FOSSIL BONES UNEARTHED IN Victoria have revealed that dinosaurs which once lived in the Antarctic Circle were little different to those living in other climes when it came to staying active year-round.

During the Cretaceous Period (145-65 million years ago) Australia was much further South than today, and parts of it sat inside the Antarctic Circle. This meant that it would have experienced total darkness for many months of the year and perhaps frigid temperatures too. 

A team of palaeontologists in Australia and the US, have disproved their own theory which proposed some Australian dinosaurs hibernated to adapt to the extreme conditions of their near-polar habitat.

The ‘hibernation hypothesis’ was based on the presence or absence of tree-ring-like growth markings, called lines of arrested growth (LAGs), in cross sections of fossilised bones. LAGs can be used to determine the age of an animal; they form as a result of an animal’s slowed metabolic processes, such as those experienced during hibernation.

All but the smallest dinosaurs were found to have LAGs, the researchers revealed in the study published in the online journal PLoS One

Dinosaurs stayed active

The physiology of these “polar” dinosaurs “strongly resembled” that of their warmer-clime cousins, says study co-author Professor Patricia Vickers-Rich at Monash University.

“Based on bone microstructure alone, we can say that the dinosaurs living near the South Pole were not physiologically different from dinosaurs living anywhere else in the world during that time,” she says. “This tells us something very interesting: that basically from the very start, early dinosaurs, or even the ancestors of dinosaurs, evolved a physiology that allowed an entire group of animals to successfully exploit a multitude of environmental conditions.”

Co-author Dr Thomas Rich of Museum Victoria in Melbourne, told Australian Geographic that being able to study additional fossils led to a “change in ideas”. He explains that their earlier investigations, published 13 years ago, relied on observations from just two species. The researchers had been trying to figure out when animals developed the ability to hibernate to cope with extreme cold periods.

For the new study, the researchers analysed bones from 18 species of dinosaur, mostly potoroo-sized hypsilophodontids (two-legged, plant-eating dinosaurs) that lived 112-100 million years ago, in the Early Cretaceous.

University of Queensland paleontologist Dr Steve Salisbury, who was not involved in the study, is not surprised by these findings. He explains that LAGs are not exclusive to hibernators. “Most exothermic animals – those that depend on environment for regulation of body temperature, such as crocodiles, turtles, various lizards – go through periods of faster growth and slower growth,” he says.

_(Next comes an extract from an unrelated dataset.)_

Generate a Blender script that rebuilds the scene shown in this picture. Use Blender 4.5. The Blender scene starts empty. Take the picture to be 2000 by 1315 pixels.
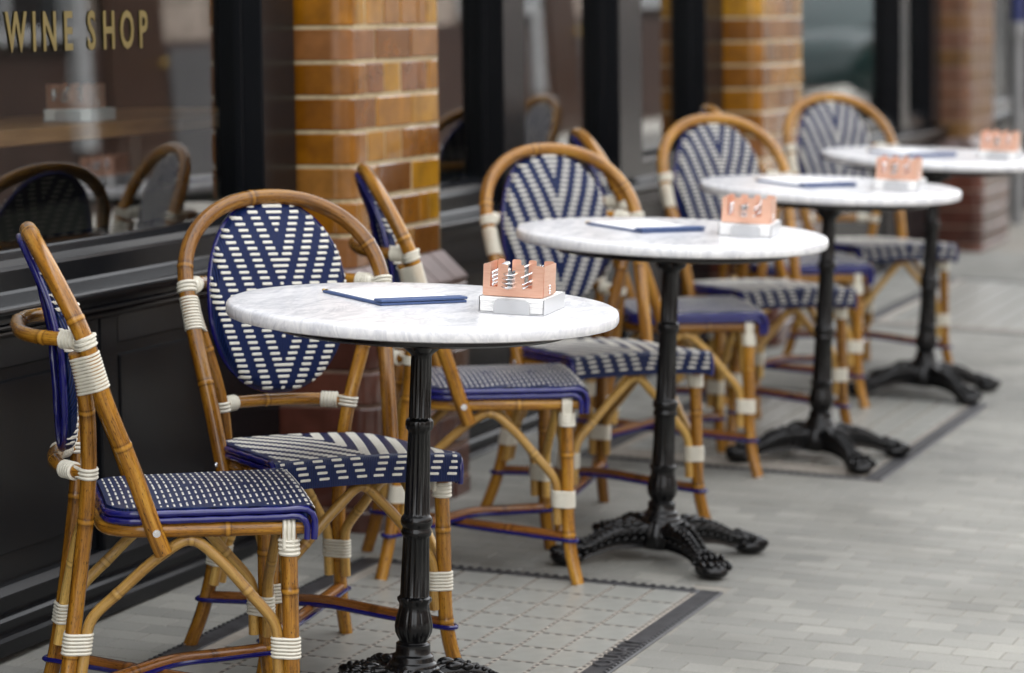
import bpy, math, random
import numpy as np
from mathutils import Matrix, Vector

scene = bpy.context.scene
COL = scene.collection
random.seed(7)

# ------------------------------------------------------------------ camera
cam_d = bpy.data.cameras.new('camera')
cam = bpy.data.objects.new('camera', cam_d)
COL.objects.link(cam)
RT = Vector((0.31556884, -0.94836897, 0.03182152))
UP = Vector((0.10859885, 0.06941025, 0.99165947))
FW = Vector((0.94266781, 0.30948104, -0.12489550))
CAM = Vector((0.0, 0.0, 1.429445))
M4 = Matrix((RT, UP, -FW)).transposed().to_4x4()
M4.translation = CAM
cam.matrix_world = M4
cam_d.sensor_width = 36.0
FPX = 6535.9
cam_d.lens = FPX / 2000.0 * 36.0
cam_d.clip_start = 0.1
cam_d.clip_end = 400
cam_d.dof.use_dof = True
cam_d.dof.focus_distance = 5.85
cam_d.dof.aperture_fstop = 3.7
scene.camera = cam

# ------------------------------------------------------------------ sky, sun, exposure
SUN_EL, SUN_AZ = math.radians(60), math.radians(100)     # direction the light comes from (azimuth from +X)
world = bpy.data.worlds.new('World')
scene.world = world
world.use_nodes = True
nt = world.node_tree
nt.nodes.clear()
wo = nt.nodes.new('ShaderNodeOutputWorld')
bg = nt.nodes.new('ShaderNodeBackground')
sky = nt.nodes.new('ShaderNodeTexSky')
sky.sky_type = 'NISHITA'
sky.sun_disc = False
sky.sun_elevation = SUN_EL
sky.sun_rotation = math.pi / 2 - SUN_AZ
sky.dust_density = 4.0
sky.air_density = 1.0
hsv = nt.nodes.new('ShaderNodeHueSaturation')
hsv.inputs['Saturation'].default_value = 0.10
nt.links.new(sky.outputs[0], hsv.inputs['Color'])
nt.links.new(hsv.outputs[0], bg.inputs[0])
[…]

Dinosaur bone growth linked to seasons

Slower bone growth (and therefore, LAGs) is likely to occur during cooler seasons and when resources are in short supply.  “Gradually evidence is emerging, and a better understanding of dinosaur growth and physiology is showing that [the hibernating dinosaur theory] was a good story at the time, but it probably doesn’t hold up today,” says Steve.

He adds that while the many months of darkness would have been an issue, climatic conditions were probably not as harsh as found near the poles today. “These dinosaurs existed when Australia was still connected to Antarctica and there was no Southern Ocean encircling Antarctica, which meant that warm tropical currents could circulate down to very high latitudes and that would have kept the continent much warmer than it is now.”

While the revelations discount the hibernation theory, they still don’t give the whole story about the differences in dinosaurs that lived around the poles and those that didn’t. “The new study doesn’t mean there was nothing unique about polar dinosaurs, but those qualities aren’t apparent in bone tissue,” says US co-author Holly Woodward at Montana State University.